## DATASET EXCERPT

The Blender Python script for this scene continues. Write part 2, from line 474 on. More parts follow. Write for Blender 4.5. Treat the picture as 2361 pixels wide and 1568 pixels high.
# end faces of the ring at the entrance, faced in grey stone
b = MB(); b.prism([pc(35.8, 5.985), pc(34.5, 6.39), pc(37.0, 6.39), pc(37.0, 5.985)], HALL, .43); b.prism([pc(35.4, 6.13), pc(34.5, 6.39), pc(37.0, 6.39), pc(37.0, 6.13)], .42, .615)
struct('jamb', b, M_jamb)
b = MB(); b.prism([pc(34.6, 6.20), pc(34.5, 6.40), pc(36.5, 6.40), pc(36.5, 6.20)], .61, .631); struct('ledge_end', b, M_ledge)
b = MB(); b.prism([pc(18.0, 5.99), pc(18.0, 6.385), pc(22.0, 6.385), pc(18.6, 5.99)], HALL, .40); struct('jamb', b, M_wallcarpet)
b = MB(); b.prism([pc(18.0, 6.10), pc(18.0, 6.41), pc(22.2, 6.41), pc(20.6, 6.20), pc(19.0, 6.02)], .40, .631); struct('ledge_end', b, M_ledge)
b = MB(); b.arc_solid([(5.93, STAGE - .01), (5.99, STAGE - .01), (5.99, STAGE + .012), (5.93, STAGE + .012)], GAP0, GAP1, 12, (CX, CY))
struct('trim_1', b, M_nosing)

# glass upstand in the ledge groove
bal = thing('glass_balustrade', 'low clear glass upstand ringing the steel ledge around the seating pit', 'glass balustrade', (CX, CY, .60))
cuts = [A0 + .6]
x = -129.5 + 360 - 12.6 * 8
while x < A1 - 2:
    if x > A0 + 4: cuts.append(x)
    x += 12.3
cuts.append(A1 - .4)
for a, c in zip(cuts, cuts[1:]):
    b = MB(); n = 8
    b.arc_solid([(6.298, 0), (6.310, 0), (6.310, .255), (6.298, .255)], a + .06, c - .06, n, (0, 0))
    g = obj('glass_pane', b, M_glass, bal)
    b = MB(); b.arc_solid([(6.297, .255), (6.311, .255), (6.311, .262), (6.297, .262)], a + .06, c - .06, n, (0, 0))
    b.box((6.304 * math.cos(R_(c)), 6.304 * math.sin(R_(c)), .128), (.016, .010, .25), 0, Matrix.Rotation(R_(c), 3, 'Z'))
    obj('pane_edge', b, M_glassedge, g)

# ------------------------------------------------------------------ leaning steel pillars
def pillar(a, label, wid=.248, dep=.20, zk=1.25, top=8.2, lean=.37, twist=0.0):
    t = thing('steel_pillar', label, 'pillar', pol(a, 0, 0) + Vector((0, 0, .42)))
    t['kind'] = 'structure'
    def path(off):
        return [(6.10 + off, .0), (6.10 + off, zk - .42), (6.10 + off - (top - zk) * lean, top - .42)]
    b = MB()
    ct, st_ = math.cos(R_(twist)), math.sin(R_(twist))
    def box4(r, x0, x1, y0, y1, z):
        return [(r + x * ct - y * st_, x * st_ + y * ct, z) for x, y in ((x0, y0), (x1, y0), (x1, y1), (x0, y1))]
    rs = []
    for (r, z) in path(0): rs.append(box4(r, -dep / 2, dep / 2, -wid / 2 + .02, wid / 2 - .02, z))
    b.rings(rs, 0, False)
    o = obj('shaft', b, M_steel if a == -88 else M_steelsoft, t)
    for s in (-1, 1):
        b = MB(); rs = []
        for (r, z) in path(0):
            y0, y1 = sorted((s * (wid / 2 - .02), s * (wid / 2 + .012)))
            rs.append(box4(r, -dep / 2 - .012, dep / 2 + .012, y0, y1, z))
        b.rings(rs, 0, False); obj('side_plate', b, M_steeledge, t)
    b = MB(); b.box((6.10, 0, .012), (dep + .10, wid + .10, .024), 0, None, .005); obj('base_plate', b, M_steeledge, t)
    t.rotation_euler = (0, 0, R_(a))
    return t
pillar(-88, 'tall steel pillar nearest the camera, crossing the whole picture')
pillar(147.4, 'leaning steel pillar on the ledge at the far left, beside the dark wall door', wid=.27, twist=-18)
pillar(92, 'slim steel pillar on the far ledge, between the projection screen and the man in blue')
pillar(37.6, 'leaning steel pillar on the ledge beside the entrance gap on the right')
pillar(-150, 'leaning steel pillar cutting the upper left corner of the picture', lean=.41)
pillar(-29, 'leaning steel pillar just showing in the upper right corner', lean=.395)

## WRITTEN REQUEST
Which lines contain "picture"? Show each of them.

## FULL SOLUTION
The Blender Python script for this scene continues. Write part 2, from line 474 on. More parts follow. Write for Blender 4.5. Treat the picture as 2361 pixels wide and 1568 pixels high.
pillar(-88, 'tall steel pillar nearest the camera, crossing the whole picture')
pillar(-150, 'leaning steel pillar cutting the upper left corner of the picture', lean=.41)